Conclusion: Whose Report Will You Believe?
This pathetic episode at the end of Matthew's gospel lays bare the two paths that lie before every human being. You have heard two reports. The first report is from the angel, delivered to the women: "He is not here, for He has risen, just as He said." This is the gospel. This is the report of life, of victory, of sins forgiven and death defeated. To believe this report is to have everything.
The second report is from the chief priests, delivered to the world: "His disciples came and stole Him." This is the anti-gospel. This is the report of unbelief, of cynical power-plays, of truth suppressed for the sake of convenience and control. To believe this report, or any of its modern descendants, is to have nothing. It is to choose the darkness because you prefer your sin to the Savior.

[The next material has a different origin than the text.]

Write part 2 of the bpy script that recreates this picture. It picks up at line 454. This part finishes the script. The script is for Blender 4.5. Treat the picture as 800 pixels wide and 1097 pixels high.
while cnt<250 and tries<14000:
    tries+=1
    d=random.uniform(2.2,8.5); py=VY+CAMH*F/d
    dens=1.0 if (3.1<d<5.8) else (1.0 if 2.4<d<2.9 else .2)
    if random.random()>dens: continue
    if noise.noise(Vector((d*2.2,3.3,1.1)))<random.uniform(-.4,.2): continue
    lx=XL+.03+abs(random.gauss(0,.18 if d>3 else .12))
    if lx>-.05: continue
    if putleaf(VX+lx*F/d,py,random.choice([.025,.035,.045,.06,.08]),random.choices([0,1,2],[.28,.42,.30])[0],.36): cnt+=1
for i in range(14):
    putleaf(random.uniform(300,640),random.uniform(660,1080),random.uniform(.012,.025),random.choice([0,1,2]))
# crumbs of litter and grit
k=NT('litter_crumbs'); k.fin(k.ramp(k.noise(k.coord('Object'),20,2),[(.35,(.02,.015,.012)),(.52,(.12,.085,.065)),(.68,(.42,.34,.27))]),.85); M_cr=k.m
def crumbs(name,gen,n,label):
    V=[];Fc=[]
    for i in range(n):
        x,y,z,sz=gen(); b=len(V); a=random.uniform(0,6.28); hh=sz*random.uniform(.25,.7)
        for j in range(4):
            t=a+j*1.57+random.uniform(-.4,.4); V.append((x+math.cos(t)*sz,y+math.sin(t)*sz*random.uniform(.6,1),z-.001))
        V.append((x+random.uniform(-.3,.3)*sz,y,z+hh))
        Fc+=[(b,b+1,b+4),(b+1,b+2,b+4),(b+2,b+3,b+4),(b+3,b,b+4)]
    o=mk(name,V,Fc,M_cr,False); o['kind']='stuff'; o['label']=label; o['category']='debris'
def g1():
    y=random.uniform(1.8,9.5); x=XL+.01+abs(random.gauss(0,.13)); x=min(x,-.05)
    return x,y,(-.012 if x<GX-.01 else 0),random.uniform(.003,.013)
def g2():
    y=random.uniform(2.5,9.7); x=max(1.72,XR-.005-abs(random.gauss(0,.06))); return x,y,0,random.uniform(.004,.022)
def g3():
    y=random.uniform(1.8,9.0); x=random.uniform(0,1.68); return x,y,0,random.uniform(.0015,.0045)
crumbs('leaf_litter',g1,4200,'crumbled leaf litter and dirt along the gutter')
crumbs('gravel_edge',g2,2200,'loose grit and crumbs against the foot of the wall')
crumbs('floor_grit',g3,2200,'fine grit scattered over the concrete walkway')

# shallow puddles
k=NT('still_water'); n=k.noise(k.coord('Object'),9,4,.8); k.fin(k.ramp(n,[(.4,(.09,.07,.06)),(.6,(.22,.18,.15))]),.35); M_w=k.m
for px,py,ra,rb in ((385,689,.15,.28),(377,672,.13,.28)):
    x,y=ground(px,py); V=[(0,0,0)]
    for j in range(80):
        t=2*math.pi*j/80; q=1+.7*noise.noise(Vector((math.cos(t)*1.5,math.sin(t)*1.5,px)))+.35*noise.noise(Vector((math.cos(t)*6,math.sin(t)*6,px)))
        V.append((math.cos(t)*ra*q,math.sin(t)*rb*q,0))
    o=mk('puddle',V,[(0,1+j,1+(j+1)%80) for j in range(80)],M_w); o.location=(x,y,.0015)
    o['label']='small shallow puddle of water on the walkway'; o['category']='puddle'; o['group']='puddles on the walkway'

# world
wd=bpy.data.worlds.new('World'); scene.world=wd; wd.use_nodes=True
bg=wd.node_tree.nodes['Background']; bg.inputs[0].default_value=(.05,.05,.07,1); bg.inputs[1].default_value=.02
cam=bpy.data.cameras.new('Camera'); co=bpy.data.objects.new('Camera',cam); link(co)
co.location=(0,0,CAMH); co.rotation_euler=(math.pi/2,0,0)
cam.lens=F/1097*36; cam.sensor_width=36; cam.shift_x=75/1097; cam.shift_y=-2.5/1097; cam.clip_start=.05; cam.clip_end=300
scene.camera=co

Do not fool yourself into thinking this is a purely intellectual exercise. Your response to the resurrection is not determined by your IQ. It is determined by the posture of your will. Do you want it to be true? The chief priests did not. They had too much to lose: their power, their prestige, their system. And so, when the truth was presented to them by their own hand-picked witnesses, they paid a fortune to have it buried.
The world is still full of people who are paid, whether in money, or in academic prestige, or in social status, to keep telling the same foolish story in more sophisticated language. They will tell you that the resurrection is a myth, a legend, a hallucination, a conspiracy. But all of these are just updated versions of the lie that was bought and paid for on that first Easter week. It is the story you tell when you cannot bear the alternative.
The question for you is simple. You have the report of the angel, and you have the report of the elders. One is the truth of God that leads to everlasting life. The other is a self-serving lie that leads to destruction. Whose report will you believe?